Que l'artiste le veuille ou non, qu'il le confesse ou le nie, tout art, quel qu'il soit, correspond à une philosophie. Instinctivement ou consciemment, ses procédés sont dirigés par une certaine manière de voir la nature et de comprendre l'homme.
Dans le domaine des beaux-arts contemporains, en général, l'abrutissement intellectuel est indéniable. C'est à cause de lui que l'on est arrivé à trouver superflu le Style, la Proportion, l'Idée, tout ce qui tend à la recherche de l'idéale beauté. Quand on songe à ces artistes grecs passant par une véritable initiation, avant de réaliser leurs oeuvres, si impérissablement belles, l'on est en droit de croire la théorie susceptible d'une épuration esthétique. Que l'on compare les artistes à théories de jadis à ceux sans théories d'aujourd'hui!
Entendons nous.
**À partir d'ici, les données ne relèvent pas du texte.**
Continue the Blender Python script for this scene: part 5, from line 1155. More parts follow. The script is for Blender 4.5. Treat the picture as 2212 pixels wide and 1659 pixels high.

Ni le poète, ni l'artiste ne doivent être des philosophes de profession, mais ils ont besoin, pour exercer leur fonction dans sa plénitude, de vivre dans l'atmosphère d'une philosophie organique et d'une religion vivante — à moins — qu'ils n'aient la force de se créer eux-mêmes une philosophie et une religion, en pétrissant les enfants de leur rêve, dans la révolte et la douleur, — ce qui est le propre des rares Titans, Lucifers et Prométhées de l'Art.
Ce n'est pas la première fois qu'on essaye, en notre temps, de déduire les
lois du Beau de la doctrine ésotérique, c'est-à-dire de la philosophie éternelle de l'âme profonde, pour en tirer l'horoscope de l'art contemporain. Mais c'est la première fois qu'un peintre le fait, et cela en dehors de tout parti, de toute église, de toute école, avec l'ingénuité charmante d'une âme vierge, d'un mâle esprit et d'une haute conscience.